Climate Change: Measuring Carbon

One aspect of climate change science is understanding how to measure the global carbon cycle. The Deep Carbon Observatory (DCO) is a global group of more than 1,000 scientists who study carbon cycling from the Earth’s core to the edge of space. Live Science discusses an article on current understanding. DCO data suggests that with some exceptions, carbon release into the atmosphere has been about the same as carbon sinking into the planet's interior at tectonic plate boundaries for the last 500 million years. CDO believes the balance results in breathable air and a land and sea climate that supports biodiversity.

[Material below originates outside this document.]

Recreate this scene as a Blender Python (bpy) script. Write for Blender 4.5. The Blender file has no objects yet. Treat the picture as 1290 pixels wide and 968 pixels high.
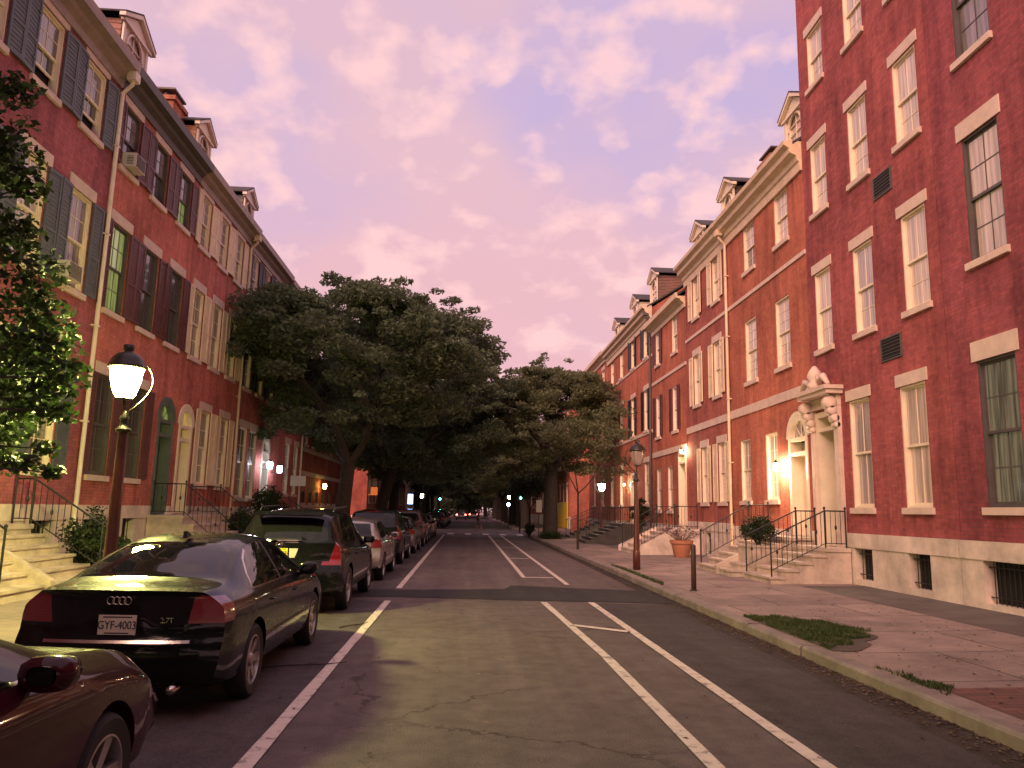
import bpy, bmesh, math, random
import numpy as np
from mathutils import Vector, Matrix
random.seed(7); RNG = np.random.default_rng(7)
S = bpy.context.scene; COL = S.collection
R = math.radians
XR, XL = 9.0, -8.7          # facade planes: right row, left row

# ------------------------------------------------------------------ node helpers
def nmat(name):
    m = bpy.data.materials.new(name); m.use_nodes = True
    nt = m.node_tree; b = nt.nodes['Principled BSDF']
    return m, nt, b
def nd(nt, t, **kw):
    n = nt.nodes.new(t)
    for k, v in kw.items():
        if k in n.inputs: n.inputs[k].default_value = v
        else: setattr(n, k, v)
    return n
def ramp(nt, stops):
    r = nt.nodes.new('ShaderNodeValToRGB'); e = r.color_ramp.elements
    while len(e) < len(stops): e.new(.5)
    for i, (p, c) in enumerate(stops):
        e[i].position = p; e[i].color = (*c, 1) if len(c) == 3 else c
    return r
def noise(nt, scale, detail=4, rough=.6, vec=None):
    n = nd(nt, 'ShaderNodeTexNoise', Scale=scale, Detail=detail, Roughness=rough)
    if vec is None:
        g = nt.nodes.new('ShaderNodeNewGeometry'); vec = g.outputs['Position']
    nt.links.new(vec, n.inputs['Vector'])
    return n
def mixc(nt, fac, a, b, mode='MIX'):
    m = nt.nodes.new('ShaderNodeMix'); m.data_type = 'RGBA'; m.blend_type = mode
    for sock, v in ((m.inputs[0], fac), (m.inputs[6], a), (m.inputs[7], b)):
        if hasattr(v, 'is_output'): nt.links.new(v, sock)
        elif isinstance(v, (int, float)): sock.default_value = v
        else: sock.default_value = (*v, 1)
    return m.outputs[2]
def bump(nt, b, h, strength=.3, dist=.01):
    n = nd(nt, 'ShaderNodeBump', Strength=strength, Distance=dist)
    nt.links.new(h, n.inputs['Height']); nt.links.new(n.outputs[0], b.inputs['Normal'])
MC = {}
def paint(name, col, rough=.55, var=.18, metal=0., scale=3., bumpv=.0, spec=.5, coord='pos'):
    if name in MC: return MC[name]
    m, nt, b = nmat(name)
    if coord == 'obj':
        tc = nt.nodes.new('ShaderNodeTexCoord'); v = tc.outputs['Object']
    else: v = None
    n = noise(nt, scale, 6, .65, v)
    c2 = tuple(c*(1-var) for c in col); c1 = tuple(min(1, c*(1+var)) for c in col)
    r = ramp(nt, [(.3, c2), (.7, c1)])
    nt.links.new(n.outputs[0], r.inputs[0]); nt.links.new(r.outputs[0], b.inputs['Base Color'])
    b.inputs['Roughness'].default_value = rough; b.inputs['Metallic'].default_value = metal
    b.inputs['Specular IOR Level'].default_value = spec
    if bumpv: bump(nt, b, noise(nt, scale*12, 5, .6, v).outputs[0], bumpv, .01)
    MC[name] = m; return m
def emit(name, col, st, base=(.8, .8, .8)):
    if name in MC: return MC[name]
    m, nt, b = nmat(name)
    b.inputs['Base Color'].default_value = (*base, 1)
    b.inputs['Emission Color'].default_value = (*col, 1); b.inputs['Emission Strength'].default_value = st
    MC[name] = m; return m
def facade_vec(nt):
    g = nt.nodes.new('ShaderNodeNewGeometry')
    p = nt.nodes.new('ShaderNodeSeparateXYZ'); n = nt.nodes.new('ShaderNodeSeparateXYZ')
    nt.links.new(g.outputs['Position'], p.inputs[0]); nt.links.new(g.outputs['True Normal'], n.inputs[0])
    a = nd(nt, 'ShaderNodeMath', operation='ABSOLUTE'); nt.links.new(n.outputs[0], a.inputs[0])
    gt = nd(nt, 'ShaderNodeMath', operation='GREATER_THAN'); nt.links.new(a.outputs[0], gt.inputs[0]); gt.inputs[1].default_value = .5
    mx = nt.nodes.new('ShaderNodeMix'); mx.data_type = 'FLOAT'
    nt.links.new(gt.outputs[0], mx.inputs[0]); nt.links.new(p.outputs[0], mx.inputs[2]); nt.links.new(p.outputs[1], mx.inputs[3])
    c = nt.nodes.new('ShaderNodeCombineXYZ')
    nt.links.new(mx.outputs[0], c.inputs[0]); nt.links.new(p.outputs[2], c.inputs[1])
    return c.outputs[0], g.outputs['Position']
def brick(name, c1, c2, mortar, mort_size=.007):
    kb = 1.6 if 'crimson' in name or 'plum' in name or 'weathered' in name else 1.25
    c1, c2, mortar = [(c[0]*.97, c[1]*1.22, c[2]*kb) for c in (c1, c2, mortar)]
    if name in MC: return MC[name]
    m, nt, b = nmat(name)
    v, pos = facade_vec(nt)
    t = nt.nodes.new('ShaderNodeTexBrick')
    t.inputs['Scale'].default_value = 1; t.inputs['Mortar Size'].default_value = mort_size
    t.inputs['Mortar Smooth'].default_value = .3; t.inputs['Bias'].default_value = 0
    t.inputs['Brick Width'].default_value = .21; t.inputs['Row Height'].default_value = .071
    t.inputs['Color1'].default_value = (*c1, 1); t.inputs['Color2'].default_value = (*c2, 1); t.inputs['Mortar'].default_value = (*mortar, 1)
    nt.links.new(v, t.inputs['Vector'])
    n1 = noise(nt, .5, 6, .7, pos); r1 = ramp(nt, [(.3, (.58, .54, .56)), (.50, (.95, .93, .93)), (.68, (1.18, 1.14, 1.12))])
    nt.links.new(n1.outputs[0], r1.inputs[0])
    n2 = noise(nt, 9, 4, .7, pos); r2 = ramp(nt, [(.25, (.75, .75, .75)), (.75, (1.2, 1.2, 1.2))])
    nt.links.new(n2.outputs[0], r2.inputs[0])
    # rain streaks: noise stretched in z
    mp = nd(nt, 'ShaderNodeMapping'); mp.inputs['Scale'].default_value = (1.6, 1.6, .18)
    nt.links.new(pos, mp.inputs[0]); n3 = noise(nt, 1.5, 5, .7, mp.outputs[0]); r3 = ramp(nt, [(.35, (.70, .68, .70)), (.55, (1.02, 1.02, 1.02)), (.72, (1.16, 1.18, 1.2))])
    nt.links.new(n3.outputs[0], r3.inputs[0])
    c = mixc(nt, 1., t.outputs[0], r1.outputs[0], 'MULTIPLY'); c = mixc(nt, 1., c, r2.outputs[0], 'MULTIPLY'); c = mixc(nt, 1., c, r3.outputs[0], 'MULTIPLY')
    nt.links.new(c, b.inputs['Base Color']); b.inputs['Roughness'].default_value = .85
    b.inputs['Specular IOR Level'].default_value = .25
    inv = nd(nt, 'ShaderNodeMath', operation='SUBTRACT'); inv.inputs[0].default_value = 1; nt.links.new(t.outputs['Fac'], inv.inputs[1])
    bump(nt, b, inv.outputs[0], .5, .006)
    MC[name] = m; return m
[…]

Global carbon cycle -- carbon dioxide in gigatons
(Source: Figure 7.3, IPCC AR4)

CDO data shows the current rate of human caused carbon flow is about 80-fold higher than release of carbon by present-day volcanoes. Over time, various events or ‘perturbations’ have thrown the cycle out of balance, causing increases in greenhouse gas carbon dioxide (CO2) and global climate disruption over hundreds of years. The perturbations are often resulting in widespread extinctions.

Since 1750, CDO estimates that human activity has released about 2,000 gigatons of CO2 into the air. The Chicxulub asteroid impact that is believed to have caused dinosaur mass extinction 65 million years ago is believed to have released about 1,400 gigatons of CO2. The CO2 release eventually led to global warming. A separate study from 2018 that analyzed fossil records suggests that the Earth's temperature increased by 5 degrees Celsius (9 degrees Fahrenheit) for thousands of years.

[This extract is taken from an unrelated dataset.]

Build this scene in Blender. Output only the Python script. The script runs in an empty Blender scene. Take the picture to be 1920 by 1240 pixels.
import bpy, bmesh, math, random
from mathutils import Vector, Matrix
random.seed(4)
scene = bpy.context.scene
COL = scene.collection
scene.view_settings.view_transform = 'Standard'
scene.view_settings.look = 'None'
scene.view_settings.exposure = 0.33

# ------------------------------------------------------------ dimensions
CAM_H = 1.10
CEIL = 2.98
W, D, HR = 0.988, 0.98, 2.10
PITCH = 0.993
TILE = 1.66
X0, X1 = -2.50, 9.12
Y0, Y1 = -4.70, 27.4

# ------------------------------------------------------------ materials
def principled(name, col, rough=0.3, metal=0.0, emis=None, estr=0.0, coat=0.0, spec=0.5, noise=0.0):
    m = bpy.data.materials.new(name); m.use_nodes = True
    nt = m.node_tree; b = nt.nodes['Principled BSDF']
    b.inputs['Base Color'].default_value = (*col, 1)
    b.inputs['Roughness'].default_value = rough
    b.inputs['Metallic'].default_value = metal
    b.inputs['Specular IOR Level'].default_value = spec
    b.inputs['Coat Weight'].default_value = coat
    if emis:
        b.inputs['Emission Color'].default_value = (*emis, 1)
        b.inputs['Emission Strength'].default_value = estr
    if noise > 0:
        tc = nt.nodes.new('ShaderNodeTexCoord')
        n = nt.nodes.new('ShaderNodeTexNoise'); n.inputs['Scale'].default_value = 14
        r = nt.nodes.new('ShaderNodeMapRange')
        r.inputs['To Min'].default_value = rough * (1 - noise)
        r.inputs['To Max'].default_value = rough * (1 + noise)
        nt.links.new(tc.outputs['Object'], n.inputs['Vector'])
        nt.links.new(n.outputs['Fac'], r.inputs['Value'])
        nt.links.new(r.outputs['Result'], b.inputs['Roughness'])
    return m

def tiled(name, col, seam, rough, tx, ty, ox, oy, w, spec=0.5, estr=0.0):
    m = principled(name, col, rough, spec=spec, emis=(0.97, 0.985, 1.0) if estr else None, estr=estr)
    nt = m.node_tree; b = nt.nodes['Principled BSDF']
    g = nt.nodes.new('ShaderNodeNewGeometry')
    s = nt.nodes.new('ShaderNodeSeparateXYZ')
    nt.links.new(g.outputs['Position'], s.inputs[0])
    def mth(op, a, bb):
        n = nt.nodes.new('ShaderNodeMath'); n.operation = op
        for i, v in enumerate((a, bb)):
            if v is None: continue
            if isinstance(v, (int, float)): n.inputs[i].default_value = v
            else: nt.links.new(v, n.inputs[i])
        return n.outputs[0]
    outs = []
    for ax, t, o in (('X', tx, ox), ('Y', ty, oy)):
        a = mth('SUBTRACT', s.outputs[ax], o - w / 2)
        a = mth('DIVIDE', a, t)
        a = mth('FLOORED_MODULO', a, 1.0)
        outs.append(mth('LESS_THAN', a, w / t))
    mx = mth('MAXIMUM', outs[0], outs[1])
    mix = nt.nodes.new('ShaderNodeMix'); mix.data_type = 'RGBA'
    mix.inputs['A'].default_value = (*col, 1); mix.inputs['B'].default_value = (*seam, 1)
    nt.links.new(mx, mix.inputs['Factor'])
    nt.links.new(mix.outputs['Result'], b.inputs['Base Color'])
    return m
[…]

The Chicxulub asteroid (~6-9 mile diameter) interacting 
with Earth and its life forms

Live Science writes that DCO researchers believe the “pace and scale at which humans are disturbing the planet's carbon balance are comparable to some of the most cataclysmic geologic events in history. It's likely, the researchers wrote, that the results of this era of man-made meddling could look similar to the troubled centuries following Chicxulub and other ancient cataclysms. This era, the researchers concluded, ‘is likely to leave its legacy as a mass extinction from greenhouse-induced climate change on a biosphere already at a tipping point caused by habitat loss.’ ”

Given the apparent wealth and political power of climate science deniers in the US to block action climate change legislation, it looks like other countries are going to have to try to deal with global warming without us. Public opinion is shifting toward increasing concern, but that has been mostly irrelevant so far.